Integrated solutions are vital; when addressing greenhouse gas
issues we must not create new environmental problems.
36. The NFU applauds the binding EU commitments
of 20% of energy production and 10% of transport fuel from renewable
sources by 2020.
37. In the short term, production of bio-ethanol
and bio-diesel are the most easily accessible opportunities, and
production in the USA, Brazil and Germany have already had an
impact on world cereal, sugar and oilseed prices.

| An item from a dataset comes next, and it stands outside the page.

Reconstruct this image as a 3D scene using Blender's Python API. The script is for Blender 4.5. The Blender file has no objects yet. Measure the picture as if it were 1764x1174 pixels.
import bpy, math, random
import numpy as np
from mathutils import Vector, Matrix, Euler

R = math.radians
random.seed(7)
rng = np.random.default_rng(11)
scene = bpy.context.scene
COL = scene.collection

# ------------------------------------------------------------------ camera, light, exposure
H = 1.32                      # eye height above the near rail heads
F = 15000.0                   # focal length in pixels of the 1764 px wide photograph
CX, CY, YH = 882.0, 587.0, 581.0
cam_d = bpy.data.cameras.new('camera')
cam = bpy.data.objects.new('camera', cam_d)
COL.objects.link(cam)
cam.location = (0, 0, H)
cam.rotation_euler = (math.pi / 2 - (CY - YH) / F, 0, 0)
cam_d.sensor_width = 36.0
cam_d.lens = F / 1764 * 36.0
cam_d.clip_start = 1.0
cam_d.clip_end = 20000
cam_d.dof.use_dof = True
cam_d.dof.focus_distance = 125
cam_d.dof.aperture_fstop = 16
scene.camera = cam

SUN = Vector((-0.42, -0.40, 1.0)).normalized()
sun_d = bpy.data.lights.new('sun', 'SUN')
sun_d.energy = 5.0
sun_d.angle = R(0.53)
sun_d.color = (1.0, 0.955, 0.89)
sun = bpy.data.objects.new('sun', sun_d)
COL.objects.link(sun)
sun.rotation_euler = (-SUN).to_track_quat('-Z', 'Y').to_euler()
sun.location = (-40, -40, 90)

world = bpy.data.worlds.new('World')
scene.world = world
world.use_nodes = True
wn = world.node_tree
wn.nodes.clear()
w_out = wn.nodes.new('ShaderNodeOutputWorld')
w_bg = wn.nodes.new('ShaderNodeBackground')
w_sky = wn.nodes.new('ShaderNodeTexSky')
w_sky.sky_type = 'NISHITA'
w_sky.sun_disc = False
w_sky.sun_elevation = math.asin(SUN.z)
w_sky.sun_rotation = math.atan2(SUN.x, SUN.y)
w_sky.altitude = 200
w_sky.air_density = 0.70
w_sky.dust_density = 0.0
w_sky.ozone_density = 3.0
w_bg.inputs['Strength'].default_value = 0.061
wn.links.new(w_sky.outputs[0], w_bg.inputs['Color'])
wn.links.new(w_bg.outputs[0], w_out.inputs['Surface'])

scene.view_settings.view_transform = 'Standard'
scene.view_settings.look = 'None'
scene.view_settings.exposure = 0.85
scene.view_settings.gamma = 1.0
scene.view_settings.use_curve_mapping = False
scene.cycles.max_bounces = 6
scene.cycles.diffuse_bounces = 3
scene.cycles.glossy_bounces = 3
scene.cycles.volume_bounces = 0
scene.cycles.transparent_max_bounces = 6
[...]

38. In the medium and longer term other
types of renewable energy production are likely to be much greater
land users; this would include micro-generation from bio-digesters
and local CHP plants. The enhanced Renewable Obligation Certificates
proposed in the May Energy White Paper should provide an important
stimulus to investment in such technology. The NFU believes that
Rural Development Programmes in England and Wales should be used
strategically to support these types of development.
39. The NFU has the ambition that every
farm in England and Wales should have the opportunity to become
a net energy exporter.
FINANCING
40. The budget for 2007-13 seems, on the
face of it, to be inadequate to finance the accession of Bulgaria
and Romania and any other new member states that may arrive in
this period. So far, however, the CAP budget has kept well within
its limits.
41. A serious issue for the NFU is the historical
legacy of inadequate core funding of Rural Development in the
UK, which has lead to a level of national modulation that will
rise to 14% in England, while being unknown in virtually the whole
of the rest of Europe. This is an issue that must be addressed
in the next funding period.
42. The NFU is strongly opposed to co-financing
and agrees with the Commission that this would be a step to the
disintegration of the CAP.
43. In our view, it would require a Treaty
change to make co-funding obligatory on Member States, and this
would inevitably be resisted by the poorer Member States. The
most likely way that it would come about would be to introduce
the same mechanism that applies to pillar 2 funding, namely that
European funding would be contingent on a certain level of national
funding. This is precisely what led to a chronic level of under-funding
of rural development in the UK.
ENLARGEMENT
44. Apart from the budgetary aspects, noted
above, the experience of enlargement has been of net benefit to
agriculture in the old member states, including the UK. Far from
providing low priced competition, the general experience has been
that accession countries have proved to be valuable new markets
for high quality products. There is no reason to suppose that
future enlargements will not follow the same pattern.
45. British agriculture, and horticulture
in particular, increasingly depend on migrant labour. The NFU
regrets the restrictions that were placed on immigration from
the 2007 accession countries; and is very concerned at the impact
that the phasing out of the well-established Seasonal Agricultural
Workers Scheme (SAWS) will have.
SIMPLIFICATION
46. Our views on simplification have been
covered in answers to other questions.